Exactly as written, set down the lines from the top of the entries through the line bearing "return mesh_list(name, v, f, mat, False)", with every picture left out.

INPUT RECORDS:
■ ■ ■ ■ ■

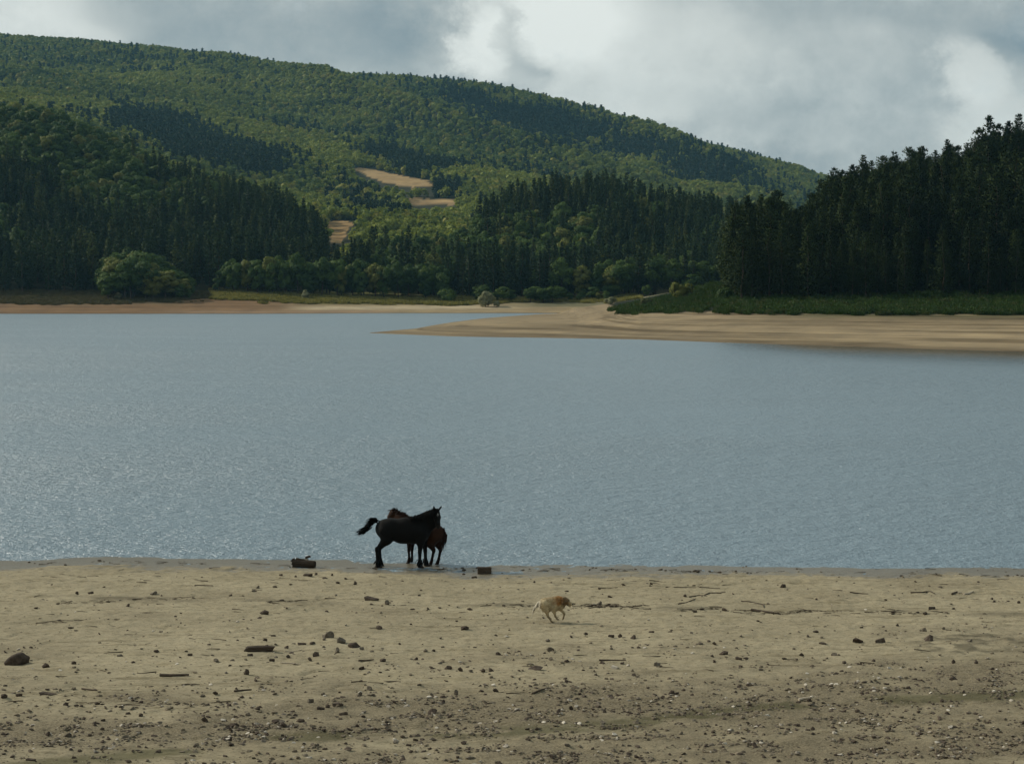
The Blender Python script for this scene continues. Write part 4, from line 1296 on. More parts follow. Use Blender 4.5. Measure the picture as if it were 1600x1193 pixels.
pp.append(np.stack([r.uniform(-60, 1660, 420), 888 + 210 * r.random(420) ** 1.2], -1))
scatter_px('driftwood_litter', tw, np.concatenate(pp), .08, .42, 'dark twigs and bark left in lines on the sand', 'driftwood', 33, .2, .1, (.7, 1.3), .35)


def tube_obj(name, pts, r0, r1, mat, n=6, seed=0):
    r = np.random.default_rng(seed); v, f = [], []
    pts = [np.array(p, float) for p in pts]
    for i, p in enumerate(pts):
        d = pts[min(i + 1, len(pts) - 1)] - pts[max(i - 1, 0)]; d /= np.linalg.norm(d)
        s = np.cross(d, [0, 0, 1]); s /= np.linalg.norm(s); w = np.cross(s, d)
        q = (r0 + (r1 - r0) * i / (len(pts) - 1)) * r.uniform(.85, 1.15)
        for k in range(n):
            a = 6.2832 * k / n; v.append(p + (s * math.cos(a) + w * math.sin(a)) * q)
    m_ = len(pts)
    for i in range(m_ - 1):
        for k in range(n): f.append((i * n + k, i * n + (k + 1) % n, (i + 1) * n + (k + 1) % n, (i + 1) * n + k))
    f.append(tuple(range(n))[::-1]); f.append(tuple(range((m_ - 1) * n, m_ * n)))
    return mesh_list(name, v, f, mat, False)


STICKS = [([(1077, 932), (1092, 930), (1100, 930), (1108, 927), (1126, 926), (1133, 925)], .022, 'stick', 'long thin dark stick slanting up to the right, right of the dog'),
          ([(1060, 944), (1072, 941), (1080, 939), (1087, 936)], .018, 'stick', 'short slanting stick just below the long thin stick'),
          ([(1158, 939), (1170, 940), (1192, 943), (1194, 948)], .016, 'stick', 'bent thin stick hooked down at its right end'),
          ([(1174, 952), (1190, 954), (1209, 957)], .040, 'stick', 'thick dark branch lying in the wrack line'),
          ([(1040, 915), (1055, 916), (1085, 917), (1125, 918)], .018, 'stick', 'straight thin stick lying near the water, right of centre'),
          ([(935, 919), (950, 917), (965, 916)], .016, 'stick', 'short stick lying above the dog'),
          ([(936, 1030), (950, 1030), (978, 1030)], .020, 'stick', 'straight stick above the flat whitish stone'),
          ([(1423, 927), (1440, 928), (1448, 925), (1455, 926), (1460, 929)], .022, 'stick', 'wavy dark stick left of the bleached pieces'),
          ([(1328, 928), (1342, 928), (1356, 929)], .016, 'stick', 'thin straight stick near the water at right'),
          ([(1488, 930), (1493, 927), (1496, 926)], .035, 'stick', 'dark curled root beside the bleached pieces'),
          ([(1497, 929), (1503, 929)], .030, 'pale_wood', 'small bleached stick, left of the two bleached pieces'), ([(1506, 930), (1513, 929), (1521, 925)], .030, 'pale_wood', 'larger bleached stick pointing up to the right'),
          ([(445, 1018), (455, 1017), (472, 1016)], .014, 'pale_wood', 'thin pale stick right of the dark plank'), ([(440, 1036), (455, 1037), (470, 1038)], .016, 'pale_wood', 'thin pale stick below the other pale stick, right of plank'),
          ([(56, 973), (90, 971), (120, 970), (142, 968)], .013, 'stick', 'very thin long stick lying at far left sand'), ([(304, 915), (318, 915), (333, 916)], .022, 'stick', 'short dark stick on the upper sand left of the log'),
          ([(250, 1056), (268, 1057), (295, 1055)], .035, 'stick', 'dark rotten branch on the left sand'), ([(366, 1082), (380, 1080), (393, 1079)], .024, 'stick', 'short dark branch at the gravel edge, left of centre'),
          ([(128, 1076), (140, 1078), (152, 1080)], .018, 'stick', 'short dark stick right of the flat dark slab'), ([(1248, 1093), (1256, 1092), (1266, 1092)], .028, 'pale_wood', 'bleached stick lying in the gravel at right'),
          ([(560, 1032), (572, 1032), (584, 1031)], .020, 'stick', 'greenish dark stick left of the brick shaped stone'), ([(832, 1084), (845, 1080), (857, 1076)], .022, 'stick', 'dark stick slanting in the gravel below the dog')]
for i, (ln, rad, mk, lab) in enumerate(STICKS):
    pts = []
    for px, py in ln:
        x, y, z, s = beach_hit(px, py); pts.append(np.array([x, y, z + rad * .8]))
    c = sum(pts) / len(pts)
    me = tube_obj('stick', [p - c for p in pts], rad, rad * .6, M[mk], 6, 600 + i)
    o = link(bpy.data.objects.new('stick', me)); o.location = c; tag(o, lab, 'stick')


def weathered_box(name, sx, sy, sz, mat, seed, cuts=5, amp=.012, skew=0.0):
    bm = bmesh.new(); bmesh.ops.create_cube(bm, size=1)
    bmesh.ops.bevel(bm, geom=bm.edges[:], offset=.05, segments=1, affect='EDGES')
    bmesh.ops.subdivide_edges(bm, edges=bm.edges[:], cuts=cuts, use_grid_fill=True)
    for v in bm.verts:
        p = v.co.copy()
        q = Vector((p.x * sx, p.y * sy, p.z * sz))
        q.x += skew * p.z
        n = float(fbm(np.array(q.x * 9 + q.z * 31), np.array(q.y * 25 + q.z * 37), seed, 3))
        q += Vector((p.x, p.y, p.z)).normalized() * n * amp * 2
        v.co = q
    me = bpy.data.meshes.new(name); bm.to_mesh(me); bm.free(); me.materials.append(mat)
    return me


x, y, z, s = beach_hit(757, 895)
o = link(bpy.data.objects.new('timber_block', weathered_box('timber_block', .44, .24, .24, M['wood'], 701)))
o.location = (x, y, z + .10); o.rotation_euler = (0, 0, .04); tag(o, 'dark squared timber block lying at the water\'s edge right of the horses', 'timber block')
x, y, z, s = beach_hit(405, 1018)
o = link(bpy.data.objects.new('plank', weathered_box('plank', .63, .16, .12, M['wood'], 702, 6, .012, .08)))
o.location = (x, y, z + .05); o.rotation_euler = (0, 0, .07); tag(o, 'short dark plank lying on the sand left of the rock cluster', 'plank')


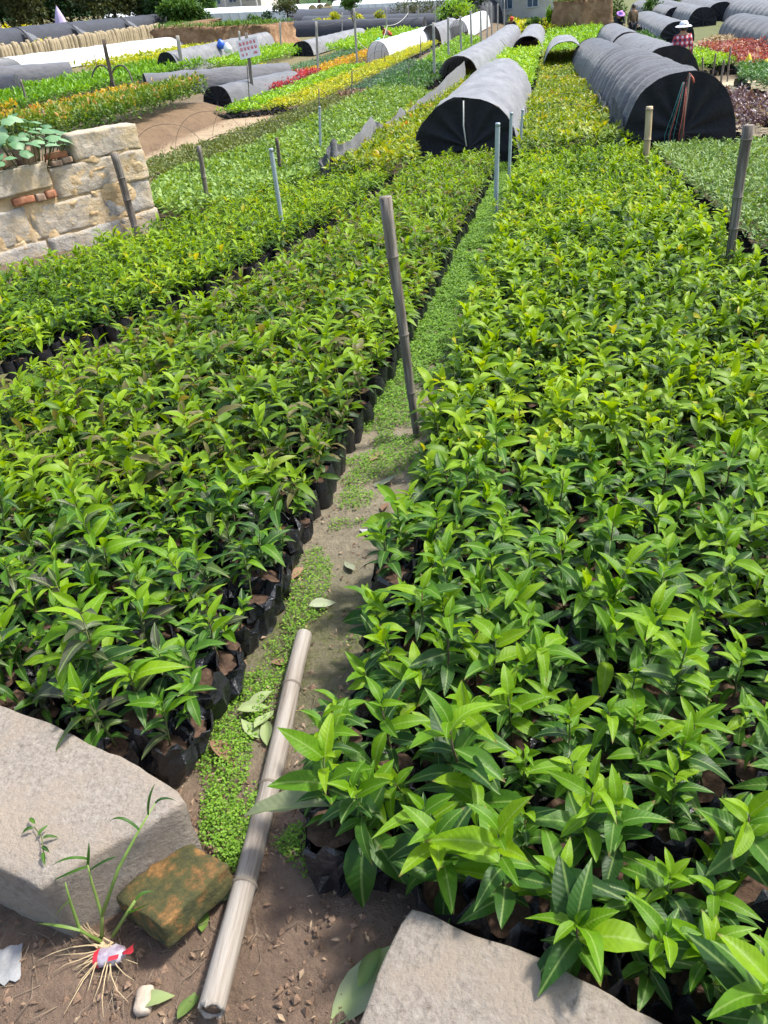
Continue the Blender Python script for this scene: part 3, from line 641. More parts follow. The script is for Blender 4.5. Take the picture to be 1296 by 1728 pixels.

■ ■ ■ ■ ■

FINISHED EXERCISE:
The Blender Python script for this scene continues. Write part 4, from line 1296 on. More parts follow. Use Blender 4.5. Measure the picture as if it were 1600x1193 pixels.
pp.append(np.stack([r.uniform(-60, 1660, 420), 888 + 210 * r.random(420) ** 1.2], -1))
scatter_px('driftwood_litter', tw, np.concatenate(pp), .08, .42, 'dark twigs and bark left in lines on the sand', 'driftwood', 33, .2, .1, (.7, 1.3), .35)


def tube_obj(name, pts, r0, r1, mat, n=6, seed=0):
    r = np.random.default_rng(seed); v, f = [], []
    pts = [np.array(p, float) for p in pts]
    for i, p in enumerate(pts):
        d = pts[min(i + 1, len(pts) - 1)] - pts[max(i - 1, 0)]; d /= np.linalg.norm(d)
        s = np.cross(d, [0, 0, 1]); s /= np.linalg.norm(s); w = np.cross(s, d)
        q = (r0 + (r1 - r0) * i / (len(pts) - 1)) * r.uniform(.85, 1.15)
        for k in range(n):
            a = 6.2832 * k / n; v.append(p + (s * math.cos(a) + w * math.sin(a)) * q)
    m_ = len(pts)
    for i in range(m_ - 1):
        for k in range(n): f.append((i * n + k, i * n + (k + 1) % n, (i + 1) * n + (k + 1) % n, (i + 1) * n + k))
    f.append(tuple(range(n))[::-1]); f.append(tuple(range((m_ - 1) * n, m_ * n)))
    return mesh_list(name, v, f, mat, False)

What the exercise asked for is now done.